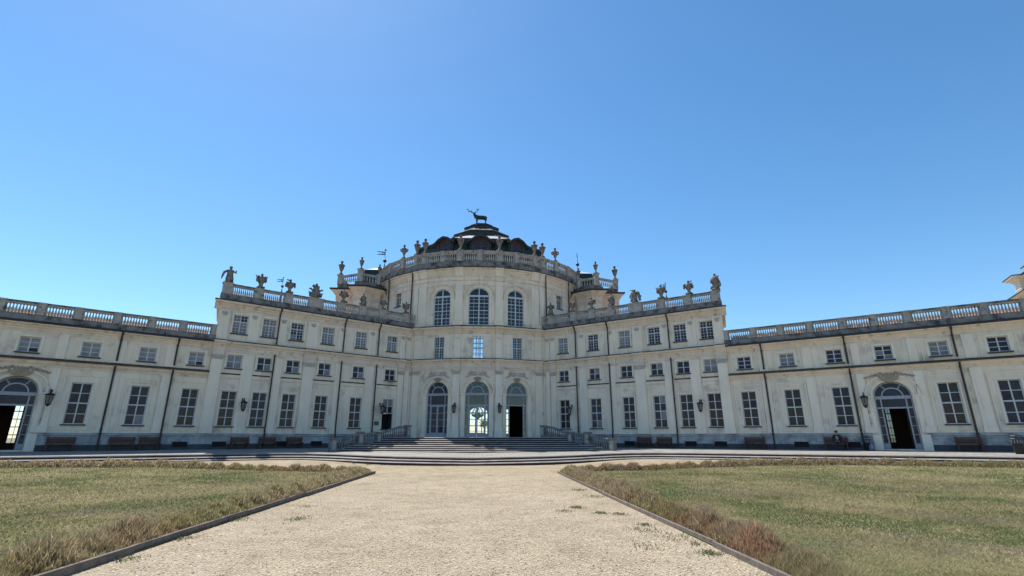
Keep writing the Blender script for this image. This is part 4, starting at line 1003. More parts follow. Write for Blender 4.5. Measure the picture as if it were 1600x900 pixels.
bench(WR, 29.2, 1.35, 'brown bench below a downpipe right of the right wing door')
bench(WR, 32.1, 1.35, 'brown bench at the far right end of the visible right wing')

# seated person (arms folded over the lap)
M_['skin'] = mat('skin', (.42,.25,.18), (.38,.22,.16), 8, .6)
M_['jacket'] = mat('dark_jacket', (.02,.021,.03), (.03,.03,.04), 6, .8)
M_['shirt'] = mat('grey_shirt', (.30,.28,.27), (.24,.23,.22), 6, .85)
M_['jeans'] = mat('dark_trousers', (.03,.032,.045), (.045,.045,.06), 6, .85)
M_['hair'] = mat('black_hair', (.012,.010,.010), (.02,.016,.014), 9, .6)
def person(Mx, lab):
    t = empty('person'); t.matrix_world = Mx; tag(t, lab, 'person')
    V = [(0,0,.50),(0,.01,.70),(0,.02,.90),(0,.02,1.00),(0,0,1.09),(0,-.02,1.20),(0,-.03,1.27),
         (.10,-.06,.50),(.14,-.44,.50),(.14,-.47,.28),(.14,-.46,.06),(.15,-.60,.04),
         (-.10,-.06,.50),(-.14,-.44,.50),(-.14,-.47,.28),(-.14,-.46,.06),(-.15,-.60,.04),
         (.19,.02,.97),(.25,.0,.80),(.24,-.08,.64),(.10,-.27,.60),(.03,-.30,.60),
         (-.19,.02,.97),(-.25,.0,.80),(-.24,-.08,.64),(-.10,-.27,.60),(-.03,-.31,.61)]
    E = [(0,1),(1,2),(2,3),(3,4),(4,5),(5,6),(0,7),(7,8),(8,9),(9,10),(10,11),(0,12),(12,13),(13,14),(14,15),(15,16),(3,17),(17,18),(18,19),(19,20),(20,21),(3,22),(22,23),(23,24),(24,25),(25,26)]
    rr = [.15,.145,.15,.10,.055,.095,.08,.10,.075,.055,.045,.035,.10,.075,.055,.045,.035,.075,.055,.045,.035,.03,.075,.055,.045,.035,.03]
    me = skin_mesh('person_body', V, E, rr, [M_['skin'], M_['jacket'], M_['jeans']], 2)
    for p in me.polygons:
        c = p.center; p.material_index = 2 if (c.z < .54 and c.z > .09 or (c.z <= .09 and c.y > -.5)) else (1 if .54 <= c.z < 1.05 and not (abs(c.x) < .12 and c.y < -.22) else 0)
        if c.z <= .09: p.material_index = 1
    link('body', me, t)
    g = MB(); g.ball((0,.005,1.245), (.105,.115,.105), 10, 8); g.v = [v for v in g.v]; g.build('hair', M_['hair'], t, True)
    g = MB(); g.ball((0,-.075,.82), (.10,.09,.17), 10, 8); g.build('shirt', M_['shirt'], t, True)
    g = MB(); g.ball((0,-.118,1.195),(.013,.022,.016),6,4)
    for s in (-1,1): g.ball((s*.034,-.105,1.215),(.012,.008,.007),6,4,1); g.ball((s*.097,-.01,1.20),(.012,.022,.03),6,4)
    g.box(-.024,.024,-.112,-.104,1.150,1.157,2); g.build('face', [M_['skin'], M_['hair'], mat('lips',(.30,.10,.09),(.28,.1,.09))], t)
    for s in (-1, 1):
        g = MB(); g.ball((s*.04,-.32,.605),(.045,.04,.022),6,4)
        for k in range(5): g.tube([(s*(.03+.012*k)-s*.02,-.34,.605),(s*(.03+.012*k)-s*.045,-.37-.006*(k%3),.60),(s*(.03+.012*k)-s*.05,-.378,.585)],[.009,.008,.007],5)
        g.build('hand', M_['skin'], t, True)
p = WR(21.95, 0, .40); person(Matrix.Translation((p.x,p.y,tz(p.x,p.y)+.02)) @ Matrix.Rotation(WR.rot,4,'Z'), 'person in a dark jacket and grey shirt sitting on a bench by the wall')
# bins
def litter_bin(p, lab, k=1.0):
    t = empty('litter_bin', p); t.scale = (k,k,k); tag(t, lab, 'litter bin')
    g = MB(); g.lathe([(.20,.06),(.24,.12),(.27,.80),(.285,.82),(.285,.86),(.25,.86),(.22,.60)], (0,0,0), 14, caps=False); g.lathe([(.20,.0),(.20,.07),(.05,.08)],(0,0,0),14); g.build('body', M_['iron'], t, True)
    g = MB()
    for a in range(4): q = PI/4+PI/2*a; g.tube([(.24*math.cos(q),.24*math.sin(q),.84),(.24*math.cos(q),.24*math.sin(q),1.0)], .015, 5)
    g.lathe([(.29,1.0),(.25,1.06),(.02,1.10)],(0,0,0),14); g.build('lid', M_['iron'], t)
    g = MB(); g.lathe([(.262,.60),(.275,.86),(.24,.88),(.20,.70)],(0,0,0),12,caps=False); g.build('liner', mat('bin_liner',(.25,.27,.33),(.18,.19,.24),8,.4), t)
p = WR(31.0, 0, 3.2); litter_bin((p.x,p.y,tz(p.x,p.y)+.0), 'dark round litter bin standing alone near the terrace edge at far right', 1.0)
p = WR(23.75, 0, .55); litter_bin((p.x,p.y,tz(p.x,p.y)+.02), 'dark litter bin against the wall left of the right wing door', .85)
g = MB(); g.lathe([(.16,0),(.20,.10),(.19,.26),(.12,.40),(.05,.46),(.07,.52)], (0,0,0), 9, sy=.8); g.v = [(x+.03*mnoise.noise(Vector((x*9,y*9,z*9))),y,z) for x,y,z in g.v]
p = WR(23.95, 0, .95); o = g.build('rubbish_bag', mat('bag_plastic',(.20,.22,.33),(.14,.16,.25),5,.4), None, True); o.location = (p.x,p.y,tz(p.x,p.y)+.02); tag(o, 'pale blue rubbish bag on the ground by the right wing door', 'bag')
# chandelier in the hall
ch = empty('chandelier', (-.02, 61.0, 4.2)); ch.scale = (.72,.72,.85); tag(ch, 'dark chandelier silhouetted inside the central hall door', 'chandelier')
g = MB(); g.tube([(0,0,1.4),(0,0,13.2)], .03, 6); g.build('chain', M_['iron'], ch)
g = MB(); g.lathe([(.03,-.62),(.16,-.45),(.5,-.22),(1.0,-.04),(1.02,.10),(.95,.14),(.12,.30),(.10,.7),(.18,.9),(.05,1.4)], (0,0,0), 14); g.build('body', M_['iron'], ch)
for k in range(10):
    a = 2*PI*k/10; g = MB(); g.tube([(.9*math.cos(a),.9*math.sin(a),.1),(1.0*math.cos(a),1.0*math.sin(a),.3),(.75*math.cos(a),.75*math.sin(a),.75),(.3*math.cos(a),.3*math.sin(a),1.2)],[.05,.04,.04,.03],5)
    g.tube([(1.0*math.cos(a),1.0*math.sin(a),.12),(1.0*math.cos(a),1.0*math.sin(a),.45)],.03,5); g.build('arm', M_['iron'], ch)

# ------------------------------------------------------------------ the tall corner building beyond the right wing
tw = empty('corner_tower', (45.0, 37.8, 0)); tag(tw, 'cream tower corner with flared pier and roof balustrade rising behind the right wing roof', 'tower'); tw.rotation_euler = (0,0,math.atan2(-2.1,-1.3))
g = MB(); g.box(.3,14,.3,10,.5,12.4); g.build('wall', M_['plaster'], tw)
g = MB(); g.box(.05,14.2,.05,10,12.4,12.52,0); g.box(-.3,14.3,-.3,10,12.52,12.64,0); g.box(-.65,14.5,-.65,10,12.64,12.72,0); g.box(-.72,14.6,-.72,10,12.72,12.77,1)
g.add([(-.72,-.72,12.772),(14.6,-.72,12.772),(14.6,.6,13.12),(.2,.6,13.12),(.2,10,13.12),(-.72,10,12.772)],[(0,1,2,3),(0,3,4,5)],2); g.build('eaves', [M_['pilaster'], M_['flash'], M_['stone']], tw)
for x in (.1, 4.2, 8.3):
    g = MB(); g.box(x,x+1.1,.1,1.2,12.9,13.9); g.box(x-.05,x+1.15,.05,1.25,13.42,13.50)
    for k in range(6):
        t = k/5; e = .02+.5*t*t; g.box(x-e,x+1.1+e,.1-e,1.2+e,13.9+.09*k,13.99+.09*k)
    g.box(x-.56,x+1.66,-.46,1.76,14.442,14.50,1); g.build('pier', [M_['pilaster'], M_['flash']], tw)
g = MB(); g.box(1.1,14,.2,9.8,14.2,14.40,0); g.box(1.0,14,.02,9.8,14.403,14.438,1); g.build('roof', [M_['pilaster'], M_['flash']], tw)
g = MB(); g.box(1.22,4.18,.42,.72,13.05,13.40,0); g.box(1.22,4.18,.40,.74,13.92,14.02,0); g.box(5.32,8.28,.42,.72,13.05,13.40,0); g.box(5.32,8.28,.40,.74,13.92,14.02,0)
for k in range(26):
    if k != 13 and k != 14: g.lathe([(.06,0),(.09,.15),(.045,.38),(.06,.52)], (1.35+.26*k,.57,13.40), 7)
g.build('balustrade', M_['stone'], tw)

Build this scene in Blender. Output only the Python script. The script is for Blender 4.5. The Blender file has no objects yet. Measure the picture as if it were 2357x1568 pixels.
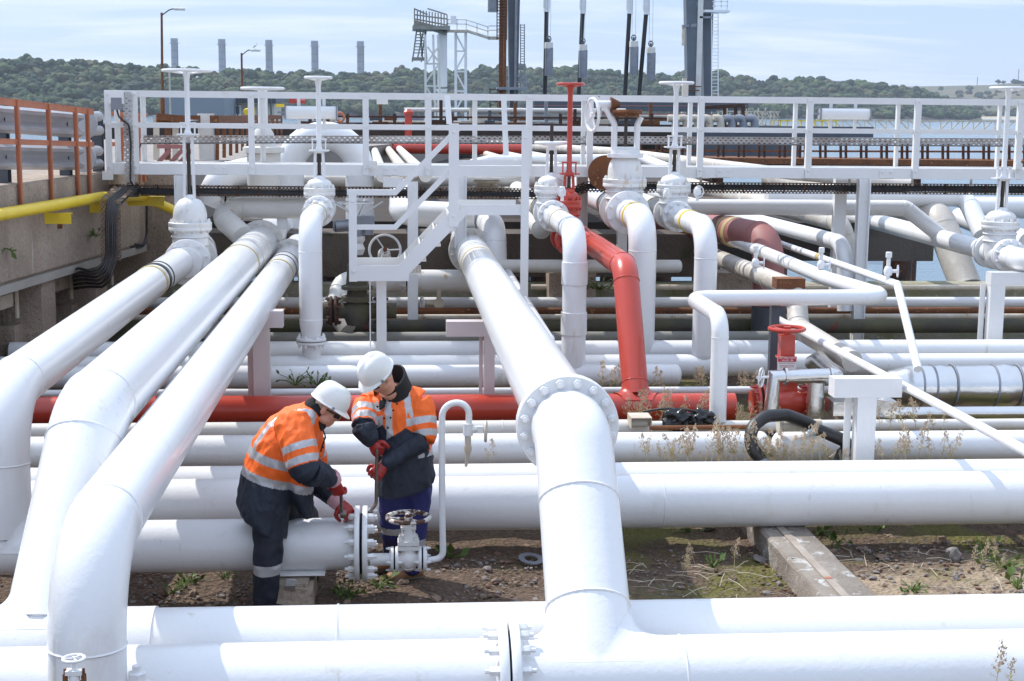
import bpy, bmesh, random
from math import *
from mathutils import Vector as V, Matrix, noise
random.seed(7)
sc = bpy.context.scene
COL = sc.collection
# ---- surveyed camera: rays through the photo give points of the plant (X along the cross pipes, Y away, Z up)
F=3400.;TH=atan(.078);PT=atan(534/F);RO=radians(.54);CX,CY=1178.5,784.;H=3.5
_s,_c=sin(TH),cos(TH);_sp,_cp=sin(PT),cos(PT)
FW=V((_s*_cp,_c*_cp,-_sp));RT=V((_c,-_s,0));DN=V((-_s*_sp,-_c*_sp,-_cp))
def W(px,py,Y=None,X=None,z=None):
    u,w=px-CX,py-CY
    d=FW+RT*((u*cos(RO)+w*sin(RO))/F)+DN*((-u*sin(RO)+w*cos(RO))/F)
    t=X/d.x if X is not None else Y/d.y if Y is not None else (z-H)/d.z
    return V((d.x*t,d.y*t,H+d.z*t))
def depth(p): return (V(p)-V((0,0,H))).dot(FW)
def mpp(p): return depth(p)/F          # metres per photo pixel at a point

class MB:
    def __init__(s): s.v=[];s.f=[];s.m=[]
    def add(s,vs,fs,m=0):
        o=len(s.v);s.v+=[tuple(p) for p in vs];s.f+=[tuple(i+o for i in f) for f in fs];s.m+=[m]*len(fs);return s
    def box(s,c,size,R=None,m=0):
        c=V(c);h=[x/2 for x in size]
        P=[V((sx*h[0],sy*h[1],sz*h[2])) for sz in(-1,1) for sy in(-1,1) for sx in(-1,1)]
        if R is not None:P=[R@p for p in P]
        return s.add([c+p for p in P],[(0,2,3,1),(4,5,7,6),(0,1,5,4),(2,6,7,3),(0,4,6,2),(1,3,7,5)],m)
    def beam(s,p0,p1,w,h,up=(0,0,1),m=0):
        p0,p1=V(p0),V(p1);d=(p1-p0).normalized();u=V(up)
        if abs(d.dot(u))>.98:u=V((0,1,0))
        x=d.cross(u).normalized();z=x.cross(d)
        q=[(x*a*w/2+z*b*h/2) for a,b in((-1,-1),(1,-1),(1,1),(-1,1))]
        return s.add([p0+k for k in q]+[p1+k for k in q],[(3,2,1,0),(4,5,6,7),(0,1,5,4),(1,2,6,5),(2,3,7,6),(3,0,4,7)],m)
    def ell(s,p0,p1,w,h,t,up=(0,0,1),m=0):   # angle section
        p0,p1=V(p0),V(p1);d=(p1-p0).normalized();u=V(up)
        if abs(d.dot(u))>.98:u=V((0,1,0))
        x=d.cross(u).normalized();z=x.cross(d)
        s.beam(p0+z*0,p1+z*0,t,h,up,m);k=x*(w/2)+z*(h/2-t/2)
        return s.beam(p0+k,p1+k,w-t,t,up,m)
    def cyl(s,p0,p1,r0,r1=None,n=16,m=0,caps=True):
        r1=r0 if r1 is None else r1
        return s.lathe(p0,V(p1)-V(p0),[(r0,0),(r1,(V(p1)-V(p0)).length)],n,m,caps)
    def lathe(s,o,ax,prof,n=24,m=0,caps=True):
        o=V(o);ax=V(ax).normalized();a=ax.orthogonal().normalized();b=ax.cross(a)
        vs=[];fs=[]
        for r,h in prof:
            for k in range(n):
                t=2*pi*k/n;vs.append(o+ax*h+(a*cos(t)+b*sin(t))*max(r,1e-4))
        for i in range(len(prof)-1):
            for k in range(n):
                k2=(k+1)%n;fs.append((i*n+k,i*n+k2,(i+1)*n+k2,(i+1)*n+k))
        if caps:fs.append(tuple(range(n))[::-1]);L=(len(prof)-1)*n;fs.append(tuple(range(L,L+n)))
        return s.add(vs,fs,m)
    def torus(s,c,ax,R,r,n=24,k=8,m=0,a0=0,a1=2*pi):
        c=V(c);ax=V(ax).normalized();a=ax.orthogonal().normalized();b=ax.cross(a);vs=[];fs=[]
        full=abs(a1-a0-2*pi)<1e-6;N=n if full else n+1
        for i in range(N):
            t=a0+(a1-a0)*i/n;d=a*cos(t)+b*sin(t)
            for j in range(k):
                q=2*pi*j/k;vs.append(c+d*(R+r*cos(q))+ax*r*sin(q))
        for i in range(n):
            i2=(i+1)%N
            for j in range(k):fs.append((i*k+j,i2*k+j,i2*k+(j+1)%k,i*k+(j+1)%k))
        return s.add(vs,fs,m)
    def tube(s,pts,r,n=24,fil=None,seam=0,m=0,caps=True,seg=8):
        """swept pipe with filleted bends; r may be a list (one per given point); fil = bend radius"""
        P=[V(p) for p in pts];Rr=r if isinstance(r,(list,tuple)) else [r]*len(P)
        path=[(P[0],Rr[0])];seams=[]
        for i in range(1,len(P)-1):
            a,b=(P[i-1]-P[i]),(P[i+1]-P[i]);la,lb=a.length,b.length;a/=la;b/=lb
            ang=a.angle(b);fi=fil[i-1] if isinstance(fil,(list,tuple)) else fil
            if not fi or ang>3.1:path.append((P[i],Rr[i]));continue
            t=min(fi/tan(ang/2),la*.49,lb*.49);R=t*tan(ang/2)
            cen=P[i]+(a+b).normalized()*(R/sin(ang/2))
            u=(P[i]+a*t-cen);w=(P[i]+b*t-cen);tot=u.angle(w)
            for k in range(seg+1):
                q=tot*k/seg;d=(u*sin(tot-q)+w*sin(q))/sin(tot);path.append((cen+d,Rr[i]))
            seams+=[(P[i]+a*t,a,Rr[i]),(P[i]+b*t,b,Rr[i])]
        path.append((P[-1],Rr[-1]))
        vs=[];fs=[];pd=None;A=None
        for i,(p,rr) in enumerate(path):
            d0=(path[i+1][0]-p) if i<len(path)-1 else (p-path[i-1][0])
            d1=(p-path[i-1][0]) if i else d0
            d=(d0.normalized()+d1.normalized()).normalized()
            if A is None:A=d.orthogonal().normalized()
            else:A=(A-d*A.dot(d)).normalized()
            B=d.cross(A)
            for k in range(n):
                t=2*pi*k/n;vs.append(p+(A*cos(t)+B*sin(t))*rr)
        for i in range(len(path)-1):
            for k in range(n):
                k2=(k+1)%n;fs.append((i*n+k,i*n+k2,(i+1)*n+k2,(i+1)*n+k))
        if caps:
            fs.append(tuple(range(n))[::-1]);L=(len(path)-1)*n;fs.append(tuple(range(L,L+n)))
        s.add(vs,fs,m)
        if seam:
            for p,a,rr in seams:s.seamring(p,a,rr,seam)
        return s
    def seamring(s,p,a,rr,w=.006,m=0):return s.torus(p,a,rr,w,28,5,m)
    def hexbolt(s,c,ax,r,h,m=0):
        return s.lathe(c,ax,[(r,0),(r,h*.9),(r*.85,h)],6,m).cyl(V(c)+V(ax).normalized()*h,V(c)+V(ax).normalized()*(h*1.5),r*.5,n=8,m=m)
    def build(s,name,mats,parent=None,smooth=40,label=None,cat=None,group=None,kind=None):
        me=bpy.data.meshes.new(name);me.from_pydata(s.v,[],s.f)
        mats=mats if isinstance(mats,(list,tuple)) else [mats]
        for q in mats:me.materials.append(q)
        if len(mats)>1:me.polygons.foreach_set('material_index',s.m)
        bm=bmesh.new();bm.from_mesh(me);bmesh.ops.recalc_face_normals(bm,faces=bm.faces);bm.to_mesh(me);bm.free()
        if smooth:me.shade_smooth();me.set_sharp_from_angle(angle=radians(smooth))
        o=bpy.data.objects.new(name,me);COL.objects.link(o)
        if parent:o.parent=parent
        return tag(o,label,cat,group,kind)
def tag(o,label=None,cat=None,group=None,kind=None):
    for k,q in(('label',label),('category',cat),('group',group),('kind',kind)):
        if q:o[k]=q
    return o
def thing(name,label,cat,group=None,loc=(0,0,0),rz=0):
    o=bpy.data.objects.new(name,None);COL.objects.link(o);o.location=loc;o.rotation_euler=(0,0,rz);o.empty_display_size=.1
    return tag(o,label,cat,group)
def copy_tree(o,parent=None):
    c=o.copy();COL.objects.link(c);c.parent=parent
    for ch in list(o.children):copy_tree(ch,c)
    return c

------

- _Task objective_
Reproduce the material above from its first line through the line containing "bench(WR, 32.1, 1.35, 'brown", both ends included, and skip every picture.

- _Exercise response_
Keep writing the Blender script for this image. This is part 4, starting at line 1003. More parts follow. Write for Blender 4.5. Measure the picture as if it were 1600x900 pixels.
bench(WR, 29.2, 1.35, 'brown bench below a downpipe right of the right wing door')
bench(WR, 32.1, 1.35, 'brown bench at the far right end of the visible right wing')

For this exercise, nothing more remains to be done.